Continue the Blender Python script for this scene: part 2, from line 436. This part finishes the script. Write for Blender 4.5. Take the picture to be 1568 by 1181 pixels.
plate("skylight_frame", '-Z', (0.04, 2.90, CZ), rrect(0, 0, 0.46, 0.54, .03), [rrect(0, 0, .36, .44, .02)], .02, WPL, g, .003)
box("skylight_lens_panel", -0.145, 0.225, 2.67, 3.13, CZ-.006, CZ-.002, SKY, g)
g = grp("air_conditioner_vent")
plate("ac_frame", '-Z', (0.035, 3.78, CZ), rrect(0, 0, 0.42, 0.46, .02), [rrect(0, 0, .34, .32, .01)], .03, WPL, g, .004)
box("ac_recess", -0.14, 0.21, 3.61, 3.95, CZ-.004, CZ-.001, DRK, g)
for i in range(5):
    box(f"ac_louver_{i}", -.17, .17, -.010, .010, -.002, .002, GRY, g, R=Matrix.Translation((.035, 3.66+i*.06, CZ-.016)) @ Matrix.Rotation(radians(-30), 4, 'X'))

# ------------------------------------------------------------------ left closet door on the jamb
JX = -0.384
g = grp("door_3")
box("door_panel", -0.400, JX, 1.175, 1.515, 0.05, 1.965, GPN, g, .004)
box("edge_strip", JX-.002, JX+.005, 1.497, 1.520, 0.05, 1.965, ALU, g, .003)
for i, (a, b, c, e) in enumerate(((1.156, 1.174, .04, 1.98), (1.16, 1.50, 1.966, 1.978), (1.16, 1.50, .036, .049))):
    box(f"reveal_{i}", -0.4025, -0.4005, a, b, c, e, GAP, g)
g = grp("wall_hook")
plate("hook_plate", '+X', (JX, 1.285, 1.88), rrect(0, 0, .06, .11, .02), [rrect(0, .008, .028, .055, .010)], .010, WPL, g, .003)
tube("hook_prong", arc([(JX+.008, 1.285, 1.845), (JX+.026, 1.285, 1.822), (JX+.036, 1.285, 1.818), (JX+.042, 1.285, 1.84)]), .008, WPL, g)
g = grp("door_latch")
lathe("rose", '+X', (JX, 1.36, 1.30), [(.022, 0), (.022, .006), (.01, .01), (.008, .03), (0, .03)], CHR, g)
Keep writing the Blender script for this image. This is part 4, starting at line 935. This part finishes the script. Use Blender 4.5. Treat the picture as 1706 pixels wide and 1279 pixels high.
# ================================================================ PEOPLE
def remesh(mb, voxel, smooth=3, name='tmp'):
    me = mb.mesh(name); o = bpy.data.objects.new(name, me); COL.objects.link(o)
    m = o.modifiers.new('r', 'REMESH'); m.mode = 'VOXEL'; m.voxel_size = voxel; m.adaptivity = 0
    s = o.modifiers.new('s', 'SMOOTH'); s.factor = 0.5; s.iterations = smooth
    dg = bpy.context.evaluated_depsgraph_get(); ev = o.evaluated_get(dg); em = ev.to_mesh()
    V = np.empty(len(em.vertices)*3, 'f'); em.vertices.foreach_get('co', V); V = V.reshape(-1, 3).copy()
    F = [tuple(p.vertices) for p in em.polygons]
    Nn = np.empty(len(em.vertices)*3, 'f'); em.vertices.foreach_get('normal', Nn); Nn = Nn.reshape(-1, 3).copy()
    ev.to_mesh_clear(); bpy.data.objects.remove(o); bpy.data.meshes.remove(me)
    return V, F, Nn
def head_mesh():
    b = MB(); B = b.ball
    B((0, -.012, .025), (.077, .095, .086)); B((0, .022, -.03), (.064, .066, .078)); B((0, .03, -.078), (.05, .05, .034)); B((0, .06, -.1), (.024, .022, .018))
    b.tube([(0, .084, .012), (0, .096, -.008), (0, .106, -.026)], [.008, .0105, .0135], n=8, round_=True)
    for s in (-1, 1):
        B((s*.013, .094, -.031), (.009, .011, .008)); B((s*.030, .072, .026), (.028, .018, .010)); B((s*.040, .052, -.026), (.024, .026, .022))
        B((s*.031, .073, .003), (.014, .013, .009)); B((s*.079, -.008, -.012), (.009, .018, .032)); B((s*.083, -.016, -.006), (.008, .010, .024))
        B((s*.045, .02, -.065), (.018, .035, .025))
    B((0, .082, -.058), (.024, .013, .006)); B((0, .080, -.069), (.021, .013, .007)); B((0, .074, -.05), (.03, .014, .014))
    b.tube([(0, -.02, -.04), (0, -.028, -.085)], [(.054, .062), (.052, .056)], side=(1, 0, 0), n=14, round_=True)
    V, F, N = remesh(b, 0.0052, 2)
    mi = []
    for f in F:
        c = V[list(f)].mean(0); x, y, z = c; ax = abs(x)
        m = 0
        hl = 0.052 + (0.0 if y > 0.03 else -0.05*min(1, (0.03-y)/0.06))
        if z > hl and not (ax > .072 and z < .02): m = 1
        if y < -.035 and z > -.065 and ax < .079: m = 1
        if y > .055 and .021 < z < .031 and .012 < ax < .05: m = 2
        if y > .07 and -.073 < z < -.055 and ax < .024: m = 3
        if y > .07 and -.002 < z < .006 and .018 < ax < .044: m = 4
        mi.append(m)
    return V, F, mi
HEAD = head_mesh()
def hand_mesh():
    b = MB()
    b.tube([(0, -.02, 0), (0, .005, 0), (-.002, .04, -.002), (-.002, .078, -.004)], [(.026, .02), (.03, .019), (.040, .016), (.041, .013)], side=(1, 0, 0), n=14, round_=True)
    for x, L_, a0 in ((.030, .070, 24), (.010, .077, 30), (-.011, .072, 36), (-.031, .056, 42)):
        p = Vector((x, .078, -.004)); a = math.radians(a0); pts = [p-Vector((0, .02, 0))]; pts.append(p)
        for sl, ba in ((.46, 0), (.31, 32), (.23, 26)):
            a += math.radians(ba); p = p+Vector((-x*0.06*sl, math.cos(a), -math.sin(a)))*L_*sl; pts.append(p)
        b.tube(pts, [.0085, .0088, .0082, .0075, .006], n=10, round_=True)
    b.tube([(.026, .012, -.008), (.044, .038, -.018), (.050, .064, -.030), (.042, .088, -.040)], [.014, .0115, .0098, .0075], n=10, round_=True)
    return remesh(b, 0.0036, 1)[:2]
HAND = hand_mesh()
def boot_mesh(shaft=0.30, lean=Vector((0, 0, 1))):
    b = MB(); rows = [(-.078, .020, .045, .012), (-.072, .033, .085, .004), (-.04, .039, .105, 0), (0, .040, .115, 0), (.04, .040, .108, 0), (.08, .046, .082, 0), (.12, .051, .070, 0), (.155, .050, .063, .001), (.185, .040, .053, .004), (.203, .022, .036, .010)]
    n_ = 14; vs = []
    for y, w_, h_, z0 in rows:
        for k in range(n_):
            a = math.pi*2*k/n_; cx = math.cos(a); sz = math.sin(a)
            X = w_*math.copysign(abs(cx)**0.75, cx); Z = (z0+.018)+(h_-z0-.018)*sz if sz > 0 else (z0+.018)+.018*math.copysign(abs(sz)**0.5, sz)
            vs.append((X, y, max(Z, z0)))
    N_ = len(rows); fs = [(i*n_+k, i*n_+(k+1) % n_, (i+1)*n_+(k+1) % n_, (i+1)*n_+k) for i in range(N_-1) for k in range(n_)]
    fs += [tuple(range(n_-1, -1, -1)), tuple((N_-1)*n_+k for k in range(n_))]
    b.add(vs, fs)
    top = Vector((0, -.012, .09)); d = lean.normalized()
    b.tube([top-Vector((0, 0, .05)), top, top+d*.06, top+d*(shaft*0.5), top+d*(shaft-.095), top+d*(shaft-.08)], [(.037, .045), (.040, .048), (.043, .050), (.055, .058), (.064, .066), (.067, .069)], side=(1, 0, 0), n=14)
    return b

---

[Task instructions]:
From the first line of the listing above to the line with "(0, .03)], CHR, g)", please transcribe each line exactly, both ends included, and nothing beyond that.

[Problem solution]:
Continue the Blender Python script for this scene: part 2, from line 436. This part finishes the script. Write for Blender 4.5. Take the picture to be 1568 by 1181 pixels.
plate("skylight_frame", '-Z', (0.04, 2.90, CZ), rrect(0, 0, 0.46, 0.54, .03), [rrect(0, 0, .36, .44, .02)], .02, WPL, g, .003)
box("skylight_lens_panel", -0.145, 0.225, 2.67, 3.13, CZ-.006, CZ-.002, SKY, g)
g = grp("air_conditioner_vent")
plate("ac_frame", '-Z', (0.035, 3.78, CZ), rrect(0, 0, 0.42, 0.46, .02), [rrect(0, 0, .34, .32, .01)], .03, WPL, g, .004)
box("ac_recess", -0.14, 0.21, 3.61, 3.95, CZ-.004, CZ-.001, DRK, g)
for i in range(5):
    box(f"ac_louver_{i}", -.17, .17, -.010, .010, -.002, .002, GRY, g, R=Matrix.Translation((.035, 3.66+i*.06, CZ-.016)) @ Matrix.Rotation(radians(-30), 4, 'X'))

# ------------------------------------------------------------------ left closet door on the jamb
JX = -0.384
g = grp("door_3")
box("door_panel", -0.400, JX, 1.175, 1.515, 0.05, 1.965, GPN, g, .004)
box("edge_strip", JX-.002, JX+.005, 1.497, 1.520, 0.05, 1.965, ALU, g, .003)
for i, (a, b, c, e) in enumerate(((1.156, 1.174, .04, 1.98), (1.16, 1.50, 1.966, 1.978), (1.16, 1.50, .036, .049))):
    box(f"reveal_{i}", -0.4025, -0.4005, a, b, c, e, GAP, g)
g = grp("wall_hook")
plate("hook_plate", '+X', (JX, 1.285, 1.88), rrect(0, 0, .06, .11, .02), [rrect(0, .008, .028, .055, .010)], .010, WPL, g, .003)
tube("hook_prong", arc([(JX+.008, 1.285, 1.845), (JX+.026, 1.285, 1.822), (JX+.036, 1.285, 1.818), (JX+.042, 1.285, 1.84)]), .008, WPL, g)
g = grp("door_latch")
lathe("rose", '+X', (JX, 1.36, 1.30), [(.022, 0), (.022, .006), (.01, .01), (.008, .03), (0, .03)], CHR, g)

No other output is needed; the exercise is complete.